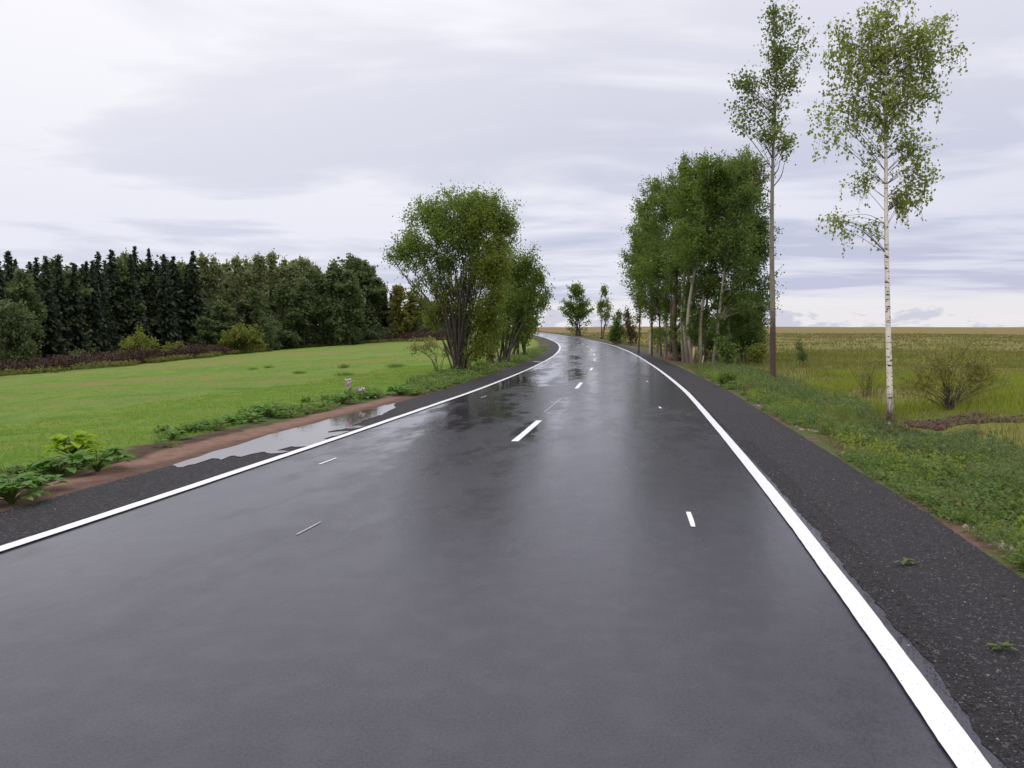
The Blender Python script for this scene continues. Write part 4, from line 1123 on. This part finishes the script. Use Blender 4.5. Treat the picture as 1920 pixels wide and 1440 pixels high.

---

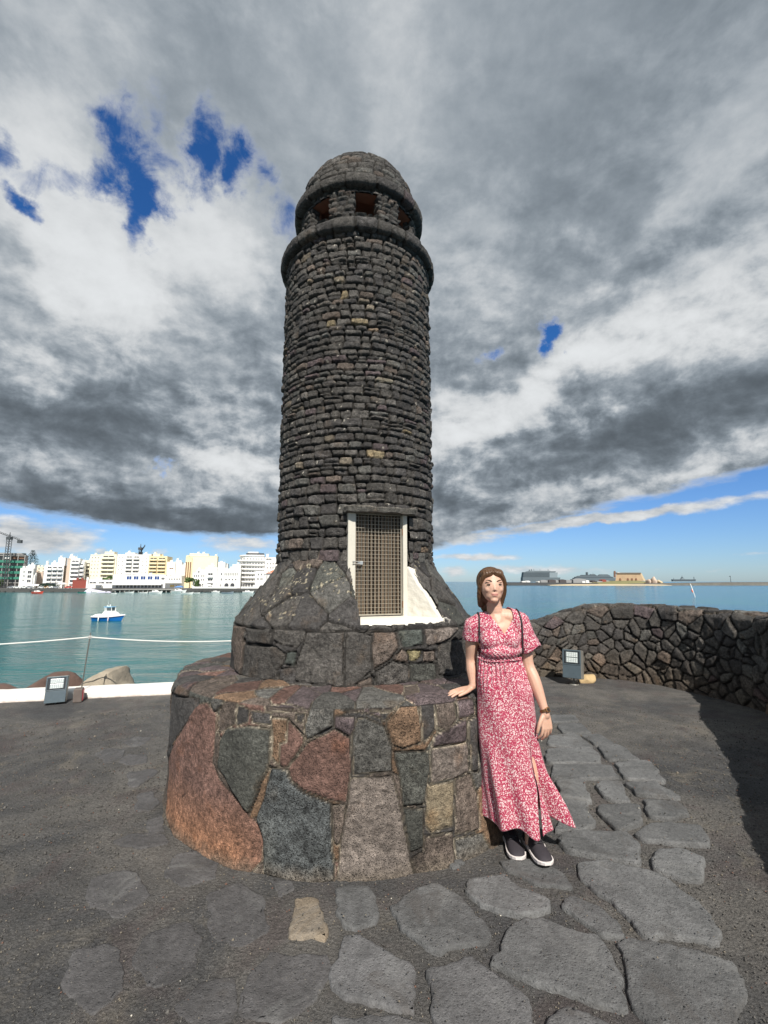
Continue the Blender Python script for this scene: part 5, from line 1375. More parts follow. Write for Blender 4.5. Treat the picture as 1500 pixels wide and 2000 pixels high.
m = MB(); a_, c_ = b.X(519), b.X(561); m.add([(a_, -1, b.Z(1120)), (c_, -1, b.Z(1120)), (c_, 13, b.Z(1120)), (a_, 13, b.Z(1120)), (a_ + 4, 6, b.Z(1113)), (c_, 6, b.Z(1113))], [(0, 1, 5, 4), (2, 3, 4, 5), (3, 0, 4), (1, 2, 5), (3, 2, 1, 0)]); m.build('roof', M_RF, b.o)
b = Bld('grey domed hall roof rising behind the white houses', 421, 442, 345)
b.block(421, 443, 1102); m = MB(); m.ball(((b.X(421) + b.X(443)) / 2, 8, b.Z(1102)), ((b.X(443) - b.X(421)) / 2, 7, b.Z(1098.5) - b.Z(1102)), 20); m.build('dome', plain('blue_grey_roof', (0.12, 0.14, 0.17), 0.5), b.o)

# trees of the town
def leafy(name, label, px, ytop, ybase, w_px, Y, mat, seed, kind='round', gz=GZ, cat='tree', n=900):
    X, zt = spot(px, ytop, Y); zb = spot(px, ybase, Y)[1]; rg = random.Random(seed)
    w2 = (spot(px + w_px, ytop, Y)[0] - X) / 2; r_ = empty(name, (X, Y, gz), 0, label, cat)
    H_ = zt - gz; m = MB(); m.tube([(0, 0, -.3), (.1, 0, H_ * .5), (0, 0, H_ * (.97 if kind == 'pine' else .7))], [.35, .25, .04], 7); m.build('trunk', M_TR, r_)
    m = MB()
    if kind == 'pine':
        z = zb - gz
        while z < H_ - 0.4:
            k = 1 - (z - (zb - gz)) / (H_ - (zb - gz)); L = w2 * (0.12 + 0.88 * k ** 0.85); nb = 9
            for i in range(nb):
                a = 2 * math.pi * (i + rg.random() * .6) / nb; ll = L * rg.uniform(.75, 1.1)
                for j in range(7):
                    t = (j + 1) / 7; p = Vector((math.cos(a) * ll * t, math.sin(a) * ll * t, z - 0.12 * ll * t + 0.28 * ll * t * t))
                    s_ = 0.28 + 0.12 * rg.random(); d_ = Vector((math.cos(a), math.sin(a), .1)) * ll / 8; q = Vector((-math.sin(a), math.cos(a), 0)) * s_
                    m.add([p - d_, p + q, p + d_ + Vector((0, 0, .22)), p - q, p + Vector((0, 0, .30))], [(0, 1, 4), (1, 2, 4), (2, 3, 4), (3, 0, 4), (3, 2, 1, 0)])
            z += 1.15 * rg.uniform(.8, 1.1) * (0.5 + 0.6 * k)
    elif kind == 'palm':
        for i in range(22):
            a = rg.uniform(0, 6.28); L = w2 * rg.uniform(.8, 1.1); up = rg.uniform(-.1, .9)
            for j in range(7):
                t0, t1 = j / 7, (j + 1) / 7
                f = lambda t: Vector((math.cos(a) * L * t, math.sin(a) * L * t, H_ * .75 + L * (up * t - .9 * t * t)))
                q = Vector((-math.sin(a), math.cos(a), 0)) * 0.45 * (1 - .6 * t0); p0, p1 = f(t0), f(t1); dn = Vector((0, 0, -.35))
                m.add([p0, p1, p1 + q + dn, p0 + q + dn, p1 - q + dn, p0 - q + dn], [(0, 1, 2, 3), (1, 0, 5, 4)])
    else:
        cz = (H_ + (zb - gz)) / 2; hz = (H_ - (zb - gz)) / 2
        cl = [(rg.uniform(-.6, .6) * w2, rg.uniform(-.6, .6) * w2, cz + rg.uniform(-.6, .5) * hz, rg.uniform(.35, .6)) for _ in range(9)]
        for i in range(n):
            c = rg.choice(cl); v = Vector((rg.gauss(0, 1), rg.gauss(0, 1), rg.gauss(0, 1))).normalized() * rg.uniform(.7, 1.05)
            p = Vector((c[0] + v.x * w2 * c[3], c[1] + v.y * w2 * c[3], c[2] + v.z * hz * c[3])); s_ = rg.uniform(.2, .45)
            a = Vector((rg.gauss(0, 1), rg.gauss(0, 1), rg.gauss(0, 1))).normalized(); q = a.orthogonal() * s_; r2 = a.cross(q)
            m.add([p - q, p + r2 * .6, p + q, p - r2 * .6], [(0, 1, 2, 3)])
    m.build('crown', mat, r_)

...

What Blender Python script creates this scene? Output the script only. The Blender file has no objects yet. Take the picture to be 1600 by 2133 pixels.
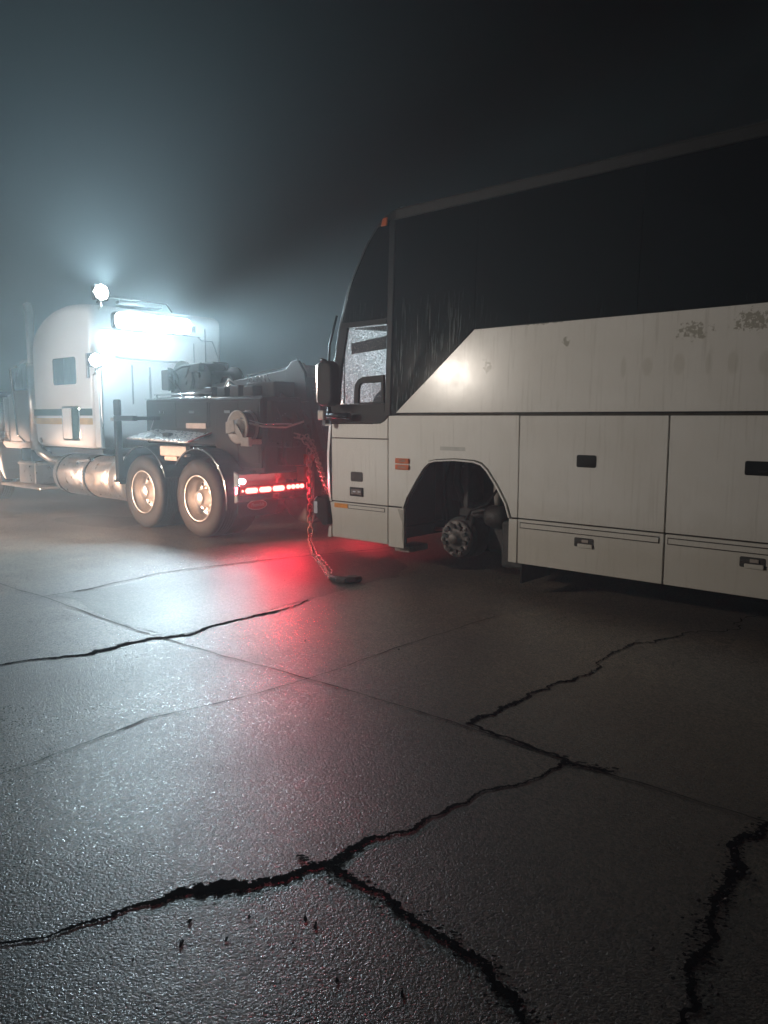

• **What the task asks**
Work out the number of lines in this listing that include the word "part". Reply with that number only.

• **Output below**
2